Vibrational Modes of the Vinyl and Deuterated Vinyl Radicals

Following the initial report of the detection of fundamental transitions of all nine vibrational modes of the vinyl radical [ Letendre L. ; Liu D.-K. ; Pibel C. D. ; Halpern J. B. ; Dai H.-L. J. Chem. Phys. 2000, 112, 9209 ] by time-resolved IR emission spectroscopy, we have re-examined the assignments of the vibrational modes through isotope substitution. Precursor molecules vinyl chloride-d 3, vinyl bromide-d 3, and 1,3-butadiene-d 6 are used for generating vibrationally excited vinyl-d 3 through 193 nm photolysis. The nondeuterated versions of these molecules along with vinyl iodide and methyl vinyl ketone are used as precursors for the production of vinyl-h 3. IR emission following the 193 nm photolysis laser pulse is recorded with nanosecond time and ∼8 cm−1 frequency resolution.
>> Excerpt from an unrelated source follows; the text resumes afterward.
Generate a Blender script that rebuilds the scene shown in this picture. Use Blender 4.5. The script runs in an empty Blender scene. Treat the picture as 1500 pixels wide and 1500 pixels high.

A room-temperature acetylene gas cell is used as a filter to remove the fundamental transitions of acetylene, a photolysis product, in order to reduce the complexity of the emission spectra. Two-dimensional cross-spectra correlation analysis is used to identify the emission bands from the same emitting species and improve the S/N of the emission spectra. Isotope substitution allows the identification of several low-frequency vibrational modes. For C2H3, the assigned modes are the ν4 (CC stretch) at 1595, ν5 (CH2 symmetric bend) at 1401, ν6 (CH2 asymmetric + α-CH bend) at 1074, ν8 (CH2 + α-CH symmetric out-of-plane (oop) bend) at 944, and ν9 (CH2 + α-CH asymmetric oop bend) at 897 cm−1. For C2D3, the modes are the ν5 (CD2 symmetric bend) at 1060, ν6 (CD2 asymmetric + α-CD bend) at 820, and ν8 (CD2 + α-CD symmetric oop bend) at 728 cm−1.